LinearSolver, support pre_apply_bcs

firedrake/adjoint_utils/blocks/solving.py

@@ -197,13 +197,10 @@ def _assemble_dFdu_adj(self, dFdu_adj_form, **kwargs):
 
     def _assemble_and_solve_adj_eq(self, dFdu_adj_form, dJdu, compute_bdy):
         dJdu_copy = dJdu.copy()
-        # Homogenize and apply boundary conditions on adj_dFdu and dJdu.
+        # Homogenize and apply boundary conditions on adj_dFdu.
         bcs = self._homogenize_bcs()
         dFdu = firedrake.assemble(dFdu_adj_form, bcs=bcs, **self.assemble_kwargs)
 
-        for bc in bcs:
-            bc.zero(dJdu)
-
         adj_sol = firedrake.Function(self.function_space)
         firedrake.solve(
             dFdu, adj_sol, dJdu, *self.adj_args, **self.adj_kwargs
@@ -526,18 +523,11 @@ def _forward_solve(self, lhs, rhs, func, bcs):
         return func
 
     def _assembled_solve(self, lhs, rhs, func, bcs, **kwargs):
-        rhs_func = rhs.riesz_representation(riesz_map="l2")
-        for bc in bcs:
-            bc.apply(rhs_func)
-        rhs.assign(rhs_func.riesz_representation(riesz_map="l2"))
         firedrake.solve(lhs, func, rhs, **kwargs)
         return func
 
     def recompute_component(self, inputs, block_variable, idx, prepared):
-        lhs = prepared[0]
-        rhs = prepared[1]
-        func = prepared[2]
-        bcs = prepared[3]
+        lhs, rhs, func, bcs = prepared
         result = self._forward_solve(lhs, rhs, func, bcs)
         if isinstance(block_variable.checkpoint, firedrake.Function):
             result = block_variable.checkpoint.assign(result)

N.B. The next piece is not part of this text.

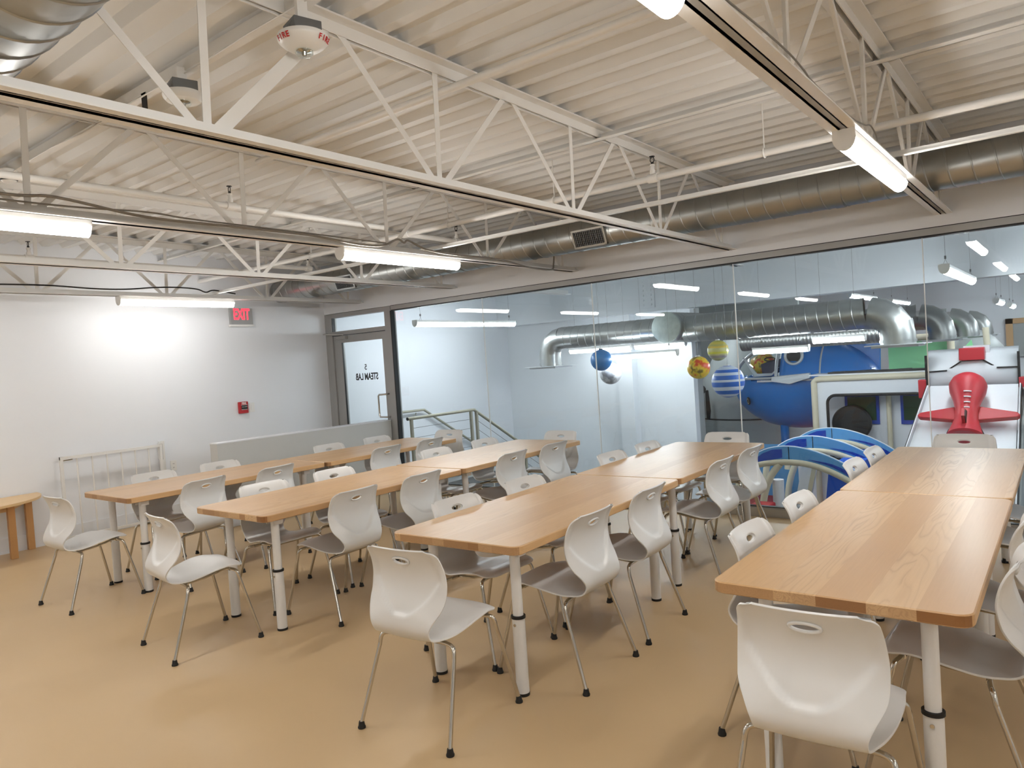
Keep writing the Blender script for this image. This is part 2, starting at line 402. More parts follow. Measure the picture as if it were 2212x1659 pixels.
pipe_run('white sprinkler pipe running level above the spiral duct across all rows', [(XL, 4.66, 2.75), (XR, 4.66, 2.75)], [(-2.27, 4.66, 2.775)], couplings=[(-2.27, 4.66, 2.75, 'x'), (-4.72, 4.66, 2.75, 'x'), (-2.29 + 2.4, 4.66, 2.75, 'x')])
pipe_run('white sprinkler branch pipe beside the joist, head above the strip light joist', [(-4.9, -2, 2.83), (-4.9, 4.60, 2.83)], [(-4.9, 3.05, 2.852)], couplings=[(-4.9, 3.05, 2.83, 'y')])
pipe_run('short white sprinkler stub pipe ending in a head near the duct', [(-4.72, 4.66, 2.75), (-4.72, 5.36, 2.75)], [(-4.72, 5.34, 2.772)], couplings=[(-4.72, 5.34, 2.75, 'y')])
pipe_run('white sprinkler branch pipe with head close to the left wall', [(-7.35, -2, 2.75), (-7.35, 4.60, 2.75)], [(-7.35, 2.55, 2.772)], couplings=[(-7.35, 2.55, 2.75, 'y')])
pipe_run('short white sprinkler stub pipe with head at the far left corner', [(-6.85, 4.66, 2.75), (-6.85, 5.2, 2.75)], [(-6.85, 5.18, 2.772)], couplings=[(-6.85, 5.18, 2.75, 'y')])
def hanger(x, y, zp, lab):
    t = empty('pipe_hanger', (x, y, zp), label=lab, cat='hanger')
    MB().tube([(0, 0, .03), (0, 0, ZD - zp + .03)], .004, 6).build('threaded_rod', 'steel', t)
    MB().tube([(.0 + .029 * math.cos(a), 0, .029 * math.sin(a)) for a in [k * PI / 8 for k in range(16)]], .0035, 6, closed=True).build('pipe_ring', 'steel', t) if False else MB().tube([(0, .029 * math.cos(a), .029 * math.sin(a)) for a in [k * PI / 8 for k in range(16)]], .0045, 6, closed=True).build('pipe_ring', 'steel', t)
hanger(-1.5, 4.66, 2.75, 'white rod hanger holding the level sprinkler pipe over the rightmost tables')
hanger(-3.1, 4.66, 2.75, 'white rod hanger holding the level sprinkler pipe before the middle joist')
hanger(-4.2, 4.66, 2.75, 'white rod hanger holding the level sprinkler pipe near the short stub pipe')
hanger(-6.1, 4.66, 2.75, 'white rod hanger holding the level sprinkler pipe toward the left wall')

# ------------------------------------------------------------------ spiral ducts
def spiral(r_, L_, pitch=.135, seg=40, ax='x', ridge=.004, lean=1.0):
    prof = []; t = 0
    b = MB(); rows = []
    ts = []
    while t < L_:
        for dt, dr_ in ((0, 0), (pitch - .012, 0), (pitch - .008, ridge), (pitch - .004, ridge)):
            ts.append((t + dt, dr_))
        t += pitch
    ts.append((L_, 0))
    vs = []
    for (tt, dr_) in ts:
        for k in range(seg + 1):
            a = 2 * PI * k / seg; off = pitch * k / seg * lean
            tx = min(max(tt + off - pitch * lean, 0), L_)
            c, q = math.cos(a) * (r_ + dr_), math.sin(a) * (r_ + dr_)
            vs.append((tx, c, q) if ax == 'x' else (q, tx, c))
    n = seg + 1
    fs = [(i * n + k, i * n + k + 1, (i + 1) * n + k + 1, (i + 1) * n + k) for i in range(len(ts) - 1) for k in range(seg)]
    return b.add(vs, fs)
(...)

firedrake/linear_solver.py

@@ -20,7 +20,8 @@ class LinearSolver(OptionsManager):
     @PETSc.Log.EventDecorator()
     def __init__(self, A, *, P=None, solver_parameters=None,
                  nullspace=None, transpose_nullspace=None,
-                 near_nullspace=None, options_prefix=None):
+                 near_nullspace=None, options_prefix=None,
+                 pre_apply_bcs=True):
         """A linear solver for assembled systems (Ax = b).
 
         :arg A: a :class:`~.MatrixBase` (the operator).
@@ -40,6 +41,7 @@ def __init__(self, A, *, P=None, solver_parameters=None,
                created.  Use this option if you want to pass options
                to the solver from the command line in addition to
                through the ``solver_parameters`` dict.
+        :kwarg pre_apply_bcs: Ignored by this class.
 
         .. note::
 
@@ -116,36 +118,27 @@ def _rhs(self):
 
         u = function.Function(self.trial_space)
         b = cofunction.Cofunction(self.test_space.dual())
-        expr = -action(self.A.a, u)
-        return u, get_assembler(expr).assemble, b
+        expr = b - action(self.A.a, u)
+        return u, get_assembler(expr, bcs=self.A.bcs, zero_bc_nodes=False).assemble, b
 
     def _lifted(self, b):
         u, update, blift = self._rhs
         u.dat.zero()
         for bc in self.A.bcs:
             bc.apply(u)
+        blift.assign(b)
         update(tensor=blift)
-        # blift contains -A u_bc
-        blift += b
-        if isinstance(blift, cofunction.Cofunction):
-            blift_func = blift.riesz_representation(riesz_map="l2")
-            for bc in self.A.bcs:
-                bc.apply(blift_func)
-            blift.assign(blift_func.riesz_representation(riesz_map="l2"))
-        else:
-            for bc in self.A.bcs:
-                bc.apply(blift)
         # blift is now b - A u_bc, and satisfies the boundary conditions
         return blift
 
     @PETSc.Log.EventDecorator()
     def solve(self, x, b):
-        if not isinstance(x, (function.Function, vector.Vector, cofunction.Cofunction)):
-            raise TypeError("Provided solution is a '%s', not a Function, Vector or Cofunction" % type(x).__name__)
+        if not isinstance(x, (function.Function, vector.Vector)):
+            raise TypeError("Provided solution is a '%s', not a Function or Vector" % type(x).__name__)
         if isinstance(b, vector.Vector):
             b = b.function
-        if not isinstance(b, (function.Function, cofunction.Cofunction)):
-            raise TypeError("Provided RHS is a '%s', not a Function or Cofunction" % type(b).__name__)
+        if not isinstance(b, (cofunction.Cofunction)):
+            raise TypeError("Provided RHS is a '%s', not a Cofunction" % type(b).__name__)
 
         # When solving `Ax = b`, with A: V x U -> R, or equivalently A: V -> U*,
         # we need to make sure that x and b belong to V and U*, respectively.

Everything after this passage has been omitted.